余らがパリ旅行中に滞在せしホテルは Hotel Kyriad Bercy Village といひて、パリ十二区、セーヌ川沿いの一角にあり。かつてはパリの田舎などともいはれをりしが、今や域内に地下鉄十四号線貫通し、都心まで十分内外にして達する便宜あるところに変化せり。

ホテル最寄りの駅はクール・サン・テミリオン駅なり。一四号線の東の端に近き駅にて、西の終点サン・ラザールまでは五つ目十分程度、東の終点までは二つ目五分程度にて到着す。沿線の駅は他の線に接続し、何処に出かけるにも便利至極なり。



このあたりはひと昔前まではブドウ畑が広がりをりし由なり。パリの田舎とはかかるところから出でたる言葉といふ。二〇世紀の末、シラク市長時代に大規模なる再開発施され、一九九八年には地下鉄一四号線開通す。以来急激なる発展をとげ来れる由。いはば新興の街なり。

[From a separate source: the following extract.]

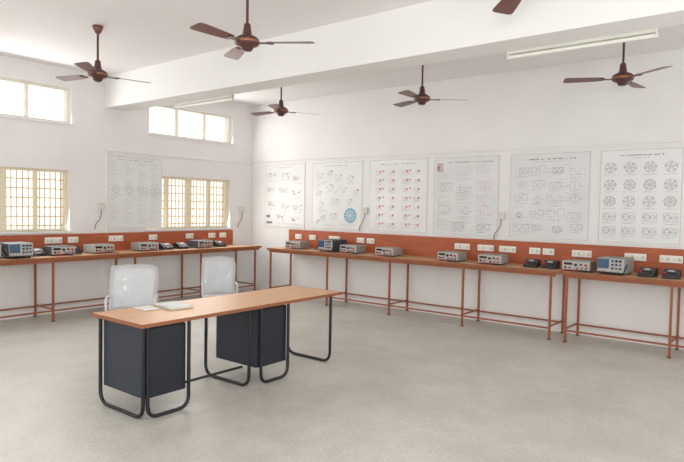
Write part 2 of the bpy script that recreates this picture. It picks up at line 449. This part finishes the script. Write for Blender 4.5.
# ---------------------------------------------------------------- ceiling fans
HZ=2.95
fan=root('ceiling_fan',(2.25,-4.38,H),'brown three-blade ceiling fan on a short down rod','ceiling fan',math.radians(75),'brown three-blade ceiling fans')
D=HZ-H
MB().lathe([(.012,0),(.055,0),(.052,-.03),(.03,-.075),(.014,-.085)],'fan').obj('ceiling_canopy',fan)
MB().cyl((0,0,-.03),(0,0,D+.07),.0115,'fandark').obj('down_rod',fan)
MB().lathe([(.013,.16),(.028,.15),(.034,.10),(.040,.065),(.075,.045),(.098,.03),(.104,.005),(.10,-.02),(.08,-.032),(.055,-.04),(.048,-.06),(.035,-.072),(.008,-.076)],'fandark',(0,0,D)).lathe([(.105,.012),(.108,.008),(.108,-.004),(.105,-.008)],'copper',(0,0,D)).obj('motor_housing',fan)
for i in range(3):
    m=MB()
    m.box((.135,0,-.008),(.10,.04,.006),'fandark').box((.20,0,-.008),(.05,.075,.006),'fandark')
    prof=[(.18,.042),(.24,.052),(.34,.060),(.46,.067),(.53,.070),(.56,.064),(.572,.045)]
    vs=[];fs=[];n=len(prof)
    for (x,w) in prof:
        for (sy,zz) in ((-1,.0),(1,.0)):
            tw=.16
            for th in (.0015,-.0015):
                vs.append((x,sy*w,-.004+sy*w*tw+th-(.004*(x-.2))))
    for k in range(n-1):
        a=k*4;b_=(k+1)*4
        fs+=[(a,b_,b_+2,a+2),(a+1,a+3,b_+3,b_+1),(a,a+1,b_+1,b_),(a+2,b_+2,b_+3,a+3)]
    fs+=[(0,2,3,1),((n-1)*4,(n-1)*4+1,(n-1)*4+3,(n-1)*4+2)]
    m.add(vs,fs,'fan')
    m.obj('fan_blade',fan,(0,0,D-.0),rz=i*2*math.pi/3)
for (x,y,a) in [(4.53,-4.32,33),(2.29,-1.60,62),(4.47,-1.32,37),(6.77,-1.20,85),(6.92,-4.27,128)]:
    clone(fan,(x,y,H),math.radians(a))

tl=root('tube_light',(1.8,-2.619,3.0),'white fluorescent tube fitting mounted at the lower edge of the beam','tube light',0,'fluorescent tube fittings on the beam')
MB().bb(-.61,.61,-.03,.03,-.025,.045,'fitting').obj('fitting_body',tl,bevel=.004)
MB().cyl((-.59,.0,-.045),(.59,.0,-.045),.0165,'tube',16).obj('tube',tl)
for sx in (-1,1): MB().box((sx*.6,0,-.035),(.02,.035,.06),'fitting').obj('tube_holder',tl,bevel=.003)
clone(tl,(6.73,-2.619,3.0))

# ---------------------------------------------------------------- desk (one long top, two pedestals, tube loops)
desk=root('desk',(4.33,-4.27,0),'long tan-topped office desk on black tube legs with two dark pedestals','desk')
MB().bb(-.334,.334,-1.125,1.135,.698,.723,'desktop').obj('desktop',desk,bevel=.003,label='light tan wood-grain laminate top')
MB().bb(.3345,.34,-1.125,1.135,.696,.7235,'deskedge').bb(-.34,-.3345,-1.125,1.135,.696,.7235,'deskedge').bb(-.34,.34,-1.13,-1.1255,.696,.7235,'deskedge').bb(-.34,.34,1.1355,1.14,.696,.7235,'deskedge').obj('edge_strip',desk)
R=.0145
def loop_depth(y):
    MB().path(fillet([(-.33,y,.695),(-.33,y,R),(.25,y,R),(.25,y,.695)],.10),R,'blacktube',12).obj('leg_loop',desk)
def loop_front(y0,y1):
    MB().path(fillet([(.262,y0,.695),(.262,y0,R),(.262,y1,R),(.262,y1,.695)],.09),R,'blacktube',12).obj('leg_loop',desk)
loop_depth(-1.06);loop_front(-1.03,-.67)
loop_depth(-.03)
loop_front(.10,.44);loop_depth(1.07)
MB().cyl((.16,-.68,.17),(.16,-.03,.17),.011,'blacktube').obj('cross_tube',desk)
MB().cyl((.2,-1.06,.682),(.2,1.07,.682),.012,'blacktube').obj('cross_tube',desk)
MB().cyl((-.28,-1.06,.682),(-.28,1.07,.682),.012,'blacktube').obj('cross_tube',desk)
def pedestal(y0,y1):
    cab=bpy.data.objects.new('pedestal',None);COL.objects.link(cab);cab.parent=desk;cab.location=(0,y0,0);cab['label']='plain blue-black sheet steel box pedestal'
    w=y1-y0
    MB().bb(-.32,.225,0,w,.145,.668,'navy').obj('cabinet_body',cab,bevel=.006)
    MB().bb(.2255,.242,.004,w-.004,.15,.663,'navy_shade').obj('cabinet_door',cab,bevel=.004)
pedestal(-1.04,-.68);pedestal(.08,.44)

bk=MB().bb(-.105,.105,-.15,.15,.0,.012,'bookp').bb(-.107,.107,-.152,.152,.012,.014,'book').bb(-.107,-.104,-.152,.152,0,.014,'book').obj('booklet',None,(4.19,-4.80,.7255),math.radians(82))
tag(bk,'pale grey paper-covered booklet lying on the desk','booklet')
bk=MB().bb(-.07,.07,-.10,.10,.0,.004,'bookp').obj('paper_sheets',None,(4.13,-5.005,.7255),math.radians(85))
tag(bk,'thin stack of white paper sheets beside the booklet','paper')

# ---------------------------------------------------------------- chairs
ch=root('office_chair',(2.90,-4.38,0),'white padded office chair in clear plastic wrap behind the desk','chair',math.radians(49),'white wrapped office chairs')
def pad(w,h,t,k,curve=.03,nx=10,nz=8,top=.05,wr=0):
    m=MB();vs=[];rn=random.Random(7)
    def pt(i,j,side):
        u=i/nx*2-1;v=j/nz
        ww=w/2*(1-top*max(0,(v-.55)/.45)**2)
        x=u*ww+rn.uniform(-wr,wr);z=v*h-(.03*h*abs(u)**4 if v>.8 else 0)+rn.uniform(-wr,wr)
        th=t/2*(1-abs(u)**6*.5)*(1-abs(2*v-1)**8*.5)+rn.uniform(-wr,wr)
        y=-curve*u*u+side*th
        return (x,y,z)
    for side in(-1,1):
        for j in range(nz+1):
            for i in range(nx+1): vs.append(pt(i,j,side))
    fs=[];W=nx+1;O=W*(nz+1)
    for j in range(nz):
        for i in range(nx):
            a=j*W+i;fs.append((a,a+1,a+1+W,a+W));fs.append((O+a,O+a+W,O+a+1+W,O+a+1))
    for i in range(nx):
        fs.append((i,O+i,O+i+1,i+1));a=nz*W+i;fs.append((a,a+1,O+a+1,O+a))
    for j in range(nz):
        a=j*W;fs.append((a,a+W,O+a+W,O+a));a=j*W+nx;fs.append((a,O+a,O+a+W,a+W))
    m.add(vs,fs,k,True);return m
b=pad(.41,.42,.06,'uph').obj('backrest',ch,(0,.2,.47),subsurf=1);b.rotation_euler=(math.radians(-7),0,0)
b=pad(.50,.50,.12,'wrap',wr=.009).obj('plastic_cover',ch,(0,.2,.43),subsurf=2);b.rotation_euler=(math.radians(-7),0,0);b['label']='clear crinkled polythene cover'
s_=pad(.45,.44,.09,'uph',0).obj('seat',ch,(0,.22,.43),subsurf=1);s_.rotation_euler=(math.radians(90),0,0)
for sx in(-1,1):
    MB().path(fillet([(sx*.18,.0,.41),(sx*.24,.0,.41),(sx*.24,-.02,.60),(sx*.24,.17,.61),(sx*.18,.2,.58)],.05),.013,'chairw',10).obj('armrest',ch)
for sx in(-1,1):
    for sy in(-1,1):
        MB().cyl((sx*.17,sy*.16,.40),(sx*.19,sy*.19,0),.010,'chairw',10).obj('leg',ch)
c2=clone(ch,(2.72,-3.06,0),math.radians(56),label='white padded office chair in clear plastic wrap, standing apart')
c2.scale=(.86,.86,1.0)

# ---------------------------------------------------------------- instruments (front faces -y)
def knob(m,x,z,r,k,y): m.cyl((x,y,z),(x,y-.018,z),r,k,12,r2=r*.85)
def siggen(kc='gcase',lab='grey bench signal generator with knobs and small display'):
    r=root('signal_generator',(0,0,-20),lab,'instrument',0,'bench instruments')
    W,Dp,Hh=.33,.26,.125
    MB().bb(-W/2,W/2,-Dp/2,Dp/2,.012,Hh,kc).obj('case',r,bevel=.006)
    MB().bb(-W/2+.008,W/2-.008,-Dp/2-.006,-Dp/2,.02,Hh-.008,'gpanel').obj('front_panel',r,bevel=.002)
    MB().bb(-.14,-.04,-Dp/2-.009,-Dp/2-.006,.075,.105,'lcd').obj('display',r)
    for (x,z,rr,k) in [(-.12,.045,.014,'black'),(-.07,.045,.014,'red'),(.0,.08,.018,'black'),(.06,.085,.014,'black'),(.115,.08,.016,'red'),(.02,.04,.010,'blue'),(.07,.04,.010,'red'),(.12,.04,.010,'black')]:
        m=MB();knob(m,x,z,rr,k,-Dp/2-.006);m.obj('knob',r)
    for sx in(-1,1):
        for sy in(-1,1): MB().cyl((0,0,0),(0,0,.013),.012,'black').obj('foot',r,(sx*.13,sy*.1,0))
    y=-Dp/2-.02
    MB().path(fillet([(.02,y,.04),(.02,y-.04,.03),(.06,y-.07,.006),(.16,y-.06,.006),(.22,y-.02,.006)],.02,4),.004,'black',8).obj('test_lead',r)
    MB().path(fillet([(.07,y,.04),(.07,y-.03,.03),(.02,y-.055,.006),(-.08,y-.08,.006),(-.15,y-.05,.006)],.02,4),.004,'red',8).obj('test_lead',r)
    return r
def scope(k1='gcase',scr='screen',lab='grey oscilloscope with dull blue screen'):
    r=root('oscilloscope',(0,0,-20),lab,'oscilloscope',0,'oscilloscopes on the benches')
    W,Dp,Hh=.30,.38,.19
    MB().bb(-W/2,W/2,-Dp/2,Dp/2,.015,Hh,k1).obj('case',r,bevel=.008)
    MB().bb(-W/2+.006,W/2-.006,-Dp/2-.01,-Dp/2,.02,Hh-.005,'gpanel').obj('front_panel',r,bevel=.003)
    MB().bb(-.14,-.015,-Dp/2-.014,-Dp/2-.01,.07,.18,'dcase').bb(-.130,-.025,-Dp/2-.016,-Dp/2-.014,.080,.170,scr).obj('screen',r)
    for i in range(3):
        for j in range(3):
            m=MB();knob(m,.025+i*.042,.16-j*.042,.012 if j else .015,'black' if (i+j)%3 else 'blue',-Dp/2-.01);m.obj('knob',r)
    for i in range(4):
        m=MB();knob(m,-.12+i*.065,.045,.009,'chrome',-Dp/2-.01);m.obj('connector',r)
    MB().path(fillet([(-W/2-.005,-.12,.12),(-W/2-.012,-.12,.12),(-W/2-.012,-.26,.03),(W/2+.012,-.26,.03),(W/2+.012,-.12,.12),(W/2+.005,-.12,.12)],.006,2),.007,'black',8).obj('handle',r)
    for sx in(-1,1):
        for sy in(-1,1): MB().cyl((0,0,0),(0,0,.016),.012,'black').obj('foot',r,(sx*.12,sy*.15,0))
    return r
def meter():
    r=root('bench_meter',(0,0,-20),'small black sloping meter with dial and red terminals','meter',0,'small black bench meters')
    m=MB();poly=[(-.10,0),(.10,0),(.10,.09),(.03,.10),(-.10,.035)]
    vs=[(x,p[0],p[1]) for x in(-.085,.085) for p in poly]
    fs=[(0,1,2,3,4),(9,8,7,6,5)]+[(i,(i+1)%5,5+(i+1)%5,5+i) for i in range(5)]
    m.add(vs,fs,'black').obj('case',r,bevel=.006)
    mx=Matrix.Translation((0,-.035,.0725))@Matrix.Rotation(math.radians(26.5),4,'X')
    MB().box((0,.01,0),(.10,.06,.006),'dcase',mx).box((0,.014,.003),(.06,.03,.003),'gpanel',mx).obj('dial',r)
    for x,k in((-.05,'red'),(.05,'black')): MB().cyl((x,-.075,.04),(x,-.085,.068),.009,k,10).obj('terminal',r)
    return r
sg=siggen();sgd=siggen('dcase','dark-cased bench signal generator with knobs and small display');sc=scope();sd=scope('dcase','screen','dark grey oscilloscope with dull blue screen');mt=meter()
ZB=.852
def R_(o,x,y=-.3,rz=0,**k): return clone(o,(x,y,ZB),rz+random.uniform(-.08,.08),**k)
def L_(o,y,x=.3,rz=0,**k): return clone(o,(x,y,ZB),math.pi/2+rz+random.uniform(-.08,.08),**k)
R_(sg,1.46);R_(sd,2.24);R_(sg,2.66);R_(sg,3.35);R_(sg,4.42);R_(sg,5.03);R_(mt,5.56);R_(mt,5.80);R_(sg,6.15,-.33)
R_(sc,6.57,-.33);R_(mt,6.92,-.36);R_(mt,7.16,-.36);R_(sc,7.7)
L_(sd,-4.80);L_(sd,-4.42);L_(mt,-4.13,.24);L_(sgd,-3.85);L_(mt,-3.58,.16);L_(sg,-3.27);L_(sg,-2.52);L_(mt,-2.15);L_(mt,-1.85);L_(sgd,-1.46);L_(mt,-1.05)
def kill(o):
    for c_ in list(o.children): kill(c_)
    bpy.data.objects.remove(o)
for o in (pw,pn,sg,sgd,sc,sd,mt): kill(o)

# ---------------------------------------------------------------- light
w=bpy.data.worlds.new('World');scn.world=w;w.use_nodes=True
bg=w.node_tree.nodes['Background'];bg.inputs[0].default_value=(1,.986,.962,1);bg.inputs[1].default_value=1.64
def area(name,loc,rot,sx,sy,p,col=(1,1,1)):
    l=bpy.data.lights.new(name,'AREA');l.shape='RECTANGLE';l.size=sx;l.size_y=sy;l.energy=p;l.color=col
    o=bpy.data.objects.new(name,l);COL.objects.link(o);o.location=loc;o.rotation_euler=rot;return o
for i,wn in enumerate(wins[:4]):
    area('window_daylight',(.03,(wn[0]+wn[1])/2,(wn[2]+wn[3])/2),(0,math.radians(-75),0),wn[3]-wn[2],wn[1]-wn[0],20,(1,.985,.95))
area('added_ceiling_fill',(8.6,-8.3,1.9),(math.radians(140),0,math.radians(38)),.8,.8,110,(1,.985,.965))  # unseen fill lamp added by the camera, aimed up to brighten the ceiling

# ---------------------------------------------------------------- camera
yaw,p,r=.6652,.0404,.0183
F=Vector((-math.sin(yaw)*math.cos(p),math.cos(yaw)*math.cos(p),-math.sin(p)))
Rr=Vector((math.cos(yaw),math.sin(yaw),0));U=Rr.cross(F)
R2=Rr*math.cos(r)+U*math.sin(r);U2=U*math.cos(r)-Rr*math.sin(r)
cam=bpy.data.cameras.new('camera');co=bpy.data.objects.new('camera',cam);COL.objects.link(co)
mt4=Matrix((( R2.x,U2.x,-F.x,8.265),(R2.y,U2.y,-F.y,-7.7344),(R2.z,U2.z,-F.z,1.5722),(0,0,0,1)))
co.matrix_world=mt4
cam.sensor_width=36;cam.lens=583.81/684*36;cam.clip_end=100
scn.camera=co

新興の町といひても東京の如く雑然たる印象は与えず、街路もそこに立つ建物も、しっとりとした趣を呈するは、パリの都市計画の生きたる証拠なるべし。

ここに見らるるとほり、パリの都市計画の見事さは、此度の旅行においても最も印象深きものなりき。一九世紀に完成したる街並を、二一世紀の今においてなほ尊重し、それを保存せんとする意思厳然と貫かれたり。都心にはモンパルナスタワーを唯一の例外として高層建物の建築を認めず、建物の改築に当たっては、既存建物の外観を残す、かかる立場は市民全体の強い支持なければ、とても貫かれえざるなり。

個人の悪趣味がまかりとほる東京の建築事情とは大いに異なりたると覚えたり。

さてベルシー地区はもともとブドウ畑なれば、保存すべき歴史的建築物もなし、大方は近年に建てられたるものばかりなれど、たとへば高さ制限を厳格に運用し、悪質な広告物を排除するなど、美しき街並を作らんとする意思は働きてあり。



一例をあげれば、ワイン倉庫の活用なり。この地域にはあちこちに、ワイン倉庫あり、それらの倉庫はただの機能的な建物には非ず、石を以て美しく作り、それらを集めて一つの街区となし、街区の中にはトロッコの線路を敷設す、一つの疑似年を形成しをるなり

ホテルの付近にかかる疑似都市あり、石畳の道路とそれにそって並びたるワイン倉庫を活用して、あらたなパサージュを形成す。パサージュ内には、さまざまな店やレストラン集まり、周辺より観光客を集めるに至る。

フランス流の街づくりの一端伺はるるなり。